Bank Analysis School
INTRODUCTION
The FDIC was created in 1933 to maintain stability and public confidence in the nation’s financial system. A key part of accomplishing this mission is the FDIC’s work to identify and analyze risks that could affect the safety and soundness of banks. The Risk Review summarizes the FDIC’s assessment of risks in economic and market conditions affecting the banking industry. The analysis pays particular attention to risks that may affect community banks, as the FDIC is the primary federal regulator for most community banks and has a unique perspective on these institutions. 1 The 2024 Risk Review provides an overview of banking risks in 2023 in five broad categories: market risks, credit risks, operational risks, crypto-asset risks, and climate-related financial risks.
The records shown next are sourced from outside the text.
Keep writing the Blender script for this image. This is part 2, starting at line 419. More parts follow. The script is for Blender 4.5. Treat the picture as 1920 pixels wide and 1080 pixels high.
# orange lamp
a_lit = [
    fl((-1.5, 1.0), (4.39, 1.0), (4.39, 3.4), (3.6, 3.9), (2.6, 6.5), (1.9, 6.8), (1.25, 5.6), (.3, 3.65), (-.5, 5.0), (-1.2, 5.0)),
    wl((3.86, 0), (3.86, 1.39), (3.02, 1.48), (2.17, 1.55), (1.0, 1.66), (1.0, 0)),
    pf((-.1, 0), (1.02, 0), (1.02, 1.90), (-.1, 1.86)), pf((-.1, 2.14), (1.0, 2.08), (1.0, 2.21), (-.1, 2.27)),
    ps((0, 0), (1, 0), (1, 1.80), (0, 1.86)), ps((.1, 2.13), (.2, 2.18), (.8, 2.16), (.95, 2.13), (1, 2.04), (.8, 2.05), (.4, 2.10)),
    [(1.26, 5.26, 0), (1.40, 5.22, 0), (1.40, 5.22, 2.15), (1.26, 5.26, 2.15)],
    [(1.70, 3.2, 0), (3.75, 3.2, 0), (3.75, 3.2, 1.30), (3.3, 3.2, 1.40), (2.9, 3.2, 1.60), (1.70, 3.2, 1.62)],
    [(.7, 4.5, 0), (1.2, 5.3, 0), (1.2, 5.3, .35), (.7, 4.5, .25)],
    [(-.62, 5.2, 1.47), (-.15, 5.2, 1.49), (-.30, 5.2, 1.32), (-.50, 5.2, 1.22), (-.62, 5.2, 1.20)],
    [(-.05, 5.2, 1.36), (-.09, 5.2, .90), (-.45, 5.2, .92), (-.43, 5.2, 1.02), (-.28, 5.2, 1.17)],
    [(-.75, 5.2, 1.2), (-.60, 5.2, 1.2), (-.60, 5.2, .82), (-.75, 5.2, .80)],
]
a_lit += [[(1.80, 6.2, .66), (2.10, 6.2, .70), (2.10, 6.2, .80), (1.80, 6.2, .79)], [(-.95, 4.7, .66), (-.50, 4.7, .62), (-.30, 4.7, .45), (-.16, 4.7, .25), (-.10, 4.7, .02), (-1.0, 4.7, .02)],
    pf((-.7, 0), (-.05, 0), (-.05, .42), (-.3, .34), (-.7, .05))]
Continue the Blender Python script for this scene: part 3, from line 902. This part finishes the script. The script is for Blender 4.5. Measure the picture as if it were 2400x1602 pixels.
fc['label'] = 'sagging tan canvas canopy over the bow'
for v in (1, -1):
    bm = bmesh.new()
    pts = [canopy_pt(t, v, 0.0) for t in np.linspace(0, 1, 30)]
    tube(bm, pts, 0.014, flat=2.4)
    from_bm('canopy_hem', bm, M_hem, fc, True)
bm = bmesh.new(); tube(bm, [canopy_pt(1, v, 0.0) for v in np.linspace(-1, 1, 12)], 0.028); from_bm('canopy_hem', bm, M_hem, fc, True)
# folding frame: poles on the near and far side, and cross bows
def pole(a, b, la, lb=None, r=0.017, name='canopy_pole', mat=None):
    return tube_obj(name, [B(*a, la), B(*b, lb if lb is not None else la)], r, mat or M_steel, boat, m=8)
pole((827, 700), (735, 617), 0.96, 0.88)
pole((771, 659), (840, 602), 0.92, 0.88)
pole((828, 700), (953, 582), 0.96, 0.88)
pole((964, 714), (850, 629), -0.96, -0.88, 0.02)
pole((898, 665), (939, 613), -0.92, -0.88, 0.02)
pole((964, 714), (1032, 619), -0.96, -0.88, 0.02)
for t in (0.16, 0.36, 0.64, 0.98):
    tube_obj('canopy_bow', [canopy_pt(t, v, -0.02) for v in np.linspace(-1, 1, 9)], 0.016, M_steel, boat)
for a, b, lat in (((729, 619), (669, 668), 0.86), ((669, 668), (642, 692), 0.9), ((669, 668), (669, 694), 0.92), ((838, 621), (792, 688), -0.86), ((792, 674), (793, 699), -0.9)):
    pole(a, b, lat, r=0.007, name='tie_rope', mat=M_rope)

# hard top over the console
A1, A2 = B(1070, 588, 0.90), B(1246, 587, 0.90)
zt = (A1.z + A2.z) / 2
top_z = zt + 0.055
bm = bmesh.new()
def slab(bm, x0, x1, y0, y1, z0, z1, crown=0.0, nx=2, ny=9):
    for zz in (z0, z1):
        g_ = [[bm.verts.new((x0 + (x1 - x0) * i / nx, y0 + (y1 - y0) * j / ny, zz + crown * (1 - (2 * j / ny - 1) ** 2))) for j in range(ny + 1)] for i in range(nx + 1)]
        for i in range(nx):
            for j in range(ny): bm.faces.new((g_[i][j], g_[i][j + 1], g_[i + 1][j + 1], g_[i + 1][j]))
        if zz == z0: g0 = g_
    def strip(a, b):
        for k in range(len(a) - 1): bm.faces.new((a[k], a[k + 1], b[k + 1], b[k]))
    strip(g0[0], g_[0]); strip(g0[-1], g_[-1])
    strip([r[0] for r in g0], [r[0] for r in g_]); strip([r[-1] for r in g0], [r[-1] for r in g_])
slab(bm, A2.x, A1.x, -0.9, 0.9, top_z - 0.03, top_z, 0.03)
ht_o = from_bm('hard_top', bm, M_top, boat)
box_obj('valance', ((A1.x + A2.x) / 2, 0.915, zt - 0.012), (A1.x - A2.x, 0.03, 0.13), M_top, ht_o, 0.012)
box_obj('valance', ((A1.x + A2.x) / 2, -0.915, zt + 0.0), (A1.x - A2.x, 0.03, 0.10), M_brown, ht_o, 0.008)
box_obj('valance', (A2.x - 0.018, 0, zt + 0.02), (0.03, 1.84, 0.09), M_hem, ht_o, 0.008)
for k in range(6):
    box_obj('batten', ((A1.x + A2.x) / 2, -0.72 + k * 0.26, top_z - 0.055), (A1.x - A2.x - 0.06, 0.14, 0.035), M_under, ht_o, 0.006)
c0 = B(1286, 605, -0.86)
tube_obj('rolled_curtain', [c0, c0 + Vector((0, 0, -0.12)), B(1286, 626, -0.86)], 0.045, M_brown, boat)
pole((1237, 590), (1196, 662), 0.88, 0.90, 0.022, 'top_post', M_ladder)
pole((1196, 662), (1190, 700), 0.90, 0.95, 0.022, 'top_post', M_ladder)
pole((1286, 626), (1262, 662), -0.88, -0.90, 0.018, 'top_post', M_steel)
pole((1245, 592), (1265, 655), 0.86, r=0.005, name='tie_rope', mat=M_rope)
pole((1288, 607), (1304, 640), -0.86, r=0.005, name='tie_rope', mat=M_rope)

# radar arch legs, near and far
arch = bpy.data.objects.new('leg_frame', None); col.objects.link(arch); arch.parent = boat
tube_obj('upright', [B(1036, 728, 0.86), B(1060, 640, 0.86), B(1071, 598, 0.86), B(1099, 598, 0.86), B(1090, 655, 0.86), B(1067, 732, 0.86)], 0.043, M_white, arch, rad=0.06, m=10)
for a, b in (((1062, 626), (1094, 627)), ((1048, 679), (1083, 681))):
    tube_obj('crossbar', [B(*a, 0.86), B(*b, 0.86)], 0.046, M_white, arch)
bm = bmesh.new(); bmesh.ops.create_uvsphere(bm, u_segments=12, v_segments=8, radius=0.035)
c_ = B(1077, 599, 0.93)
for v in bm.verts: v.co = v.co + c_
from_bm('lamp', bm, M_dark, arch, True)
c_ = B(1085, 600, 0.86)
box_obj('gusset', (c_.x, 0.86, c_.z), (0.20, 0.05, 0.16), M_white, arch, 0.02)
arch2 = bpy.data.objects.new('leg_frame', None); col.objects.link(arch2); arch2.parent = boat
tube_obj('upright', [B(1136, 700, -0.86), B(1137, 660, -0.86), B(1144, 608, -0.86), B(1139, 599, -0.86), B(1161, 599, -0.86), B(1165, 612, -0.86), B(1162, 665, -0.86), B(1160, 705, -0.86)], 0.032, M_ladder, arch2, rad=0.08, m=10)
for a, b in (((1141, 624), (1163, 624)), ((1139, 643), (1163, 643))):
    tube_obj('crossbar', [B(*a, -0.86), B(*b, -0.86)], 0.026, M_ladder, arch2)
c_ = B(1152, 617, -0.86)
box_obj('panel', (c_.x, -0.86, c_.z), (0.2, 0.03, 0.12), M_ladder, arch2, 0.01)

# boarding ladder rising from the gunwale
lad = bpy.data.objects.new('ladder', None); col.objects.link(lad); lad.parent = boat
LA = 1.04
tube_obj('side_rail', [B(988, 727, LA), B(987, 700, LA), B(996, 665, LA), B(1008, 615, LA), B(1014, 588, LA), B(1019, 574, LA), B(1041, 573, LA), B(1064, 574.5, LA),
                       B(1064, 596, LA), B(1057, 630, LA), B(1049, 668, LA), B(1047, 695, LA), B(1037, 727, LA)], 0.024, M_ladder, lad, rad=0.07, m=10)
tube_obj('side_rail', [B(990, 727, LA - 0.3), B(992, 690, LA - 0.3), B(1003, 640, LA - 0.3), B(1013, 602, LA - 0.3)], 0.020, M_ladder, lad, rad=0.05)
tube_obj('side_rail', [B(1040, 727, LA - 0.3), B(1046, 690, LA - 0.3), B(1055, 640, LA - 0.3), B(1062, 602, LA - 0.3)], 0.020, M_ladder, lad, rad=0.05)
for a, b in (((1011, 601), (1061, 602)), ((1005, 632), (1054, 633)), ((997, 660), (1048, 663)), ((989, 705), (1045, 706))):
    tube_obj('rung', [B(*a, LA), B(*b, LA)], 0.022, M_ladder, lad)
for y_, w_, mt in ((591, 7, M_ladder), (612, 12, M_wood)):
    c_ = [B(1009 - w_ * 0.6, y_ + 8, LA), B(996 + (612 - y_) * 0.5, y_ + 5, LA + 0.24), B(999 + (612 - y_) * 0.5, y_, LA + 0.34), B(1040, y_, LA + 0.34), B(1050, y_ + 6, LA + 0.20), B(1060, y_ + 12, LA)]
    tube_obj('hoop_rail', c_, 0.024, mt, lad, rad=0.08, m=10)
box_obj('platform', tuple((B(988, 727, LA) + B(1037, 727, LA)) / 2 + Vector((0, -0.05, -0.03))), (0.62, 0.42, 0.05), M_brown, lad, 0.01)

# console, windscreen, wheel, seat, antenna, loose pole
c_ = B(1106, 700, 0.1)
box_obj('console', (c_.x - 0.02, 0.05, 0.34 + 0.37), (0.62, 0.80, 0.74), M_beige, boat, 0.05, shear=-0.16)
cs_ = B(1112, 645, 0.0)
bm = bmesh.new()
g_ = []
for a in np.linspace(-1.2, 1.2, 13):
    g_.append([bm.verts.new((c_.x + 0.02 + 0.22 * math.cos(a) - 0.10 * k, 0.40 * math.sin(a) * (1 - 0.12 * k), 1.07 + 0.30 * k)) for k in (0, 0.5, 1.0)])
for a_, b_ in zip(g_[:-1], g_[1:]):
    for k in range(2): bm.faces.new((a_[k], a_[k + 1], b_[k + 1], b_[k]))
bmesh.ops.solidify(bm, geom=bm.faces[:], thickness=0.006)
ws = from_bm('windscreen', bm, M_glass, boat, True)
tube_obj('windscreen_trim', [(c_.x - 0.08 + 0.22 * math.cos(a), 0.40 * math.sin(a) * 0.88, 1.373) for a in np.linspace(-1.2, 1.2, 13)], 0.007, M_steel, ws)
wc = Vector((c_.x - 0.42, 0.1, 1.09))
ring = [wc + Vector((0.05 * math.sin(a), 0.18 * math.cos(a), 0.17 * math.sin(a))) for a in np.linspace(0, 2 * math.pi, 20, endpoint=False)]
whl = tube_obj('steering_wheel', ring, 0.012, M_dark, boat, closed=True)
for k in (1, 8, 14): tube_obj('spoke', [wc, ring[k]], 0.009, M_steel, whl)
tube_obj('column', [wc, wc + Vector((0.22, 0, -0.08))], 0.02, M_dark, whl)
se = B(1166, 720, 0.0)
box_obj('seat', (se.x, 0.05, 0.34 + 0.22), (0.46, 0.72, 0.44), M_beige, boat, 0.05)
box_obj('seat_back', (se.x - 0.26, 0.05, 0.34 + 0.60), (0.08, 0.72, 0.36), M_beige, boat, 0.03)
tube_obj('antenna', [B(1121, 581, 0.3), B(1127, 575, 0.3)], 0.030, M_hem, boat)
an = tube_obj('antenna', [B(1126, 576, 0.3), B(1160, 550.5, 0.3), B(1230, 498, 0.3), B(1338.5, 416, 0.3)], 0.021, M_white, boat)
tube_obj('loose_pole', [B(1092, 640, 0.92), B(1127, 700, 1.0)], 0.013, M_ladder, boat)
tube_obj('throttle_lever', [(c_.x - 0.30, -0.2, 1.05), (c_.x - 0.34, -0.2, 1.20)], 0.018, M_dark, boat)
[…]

The market risks areas
discussed are liquidity, deposits and funding, and net interest margins and interest rate risk. The credit risks areas discussed are commercial real estate, residential real estate, consumer, agriculture, small business, corporate debt and leveraged lending, nonbanks, and energy. The discussion of operational risks examines the potential negative impact to banks from cyber threats and illicit activity. The crypto asset risks section discusses the FDIC’s approach to understanding and evaluating crypto-asset-related markets and activities. The discussion of climate related financial risks focuses on the physical risk of severe weather and climate events to the banking system. Monitoring these risks is among the FDIC’s top priorities.
1 “Community banks” are FDIC-insured institutions that meet the criteria developed for the FDIC Community Banking Study, published in December 2012 and updated in 2020. At year-end 2023, there were 4,587 banks, of which 4,140 were deemed to be community banks.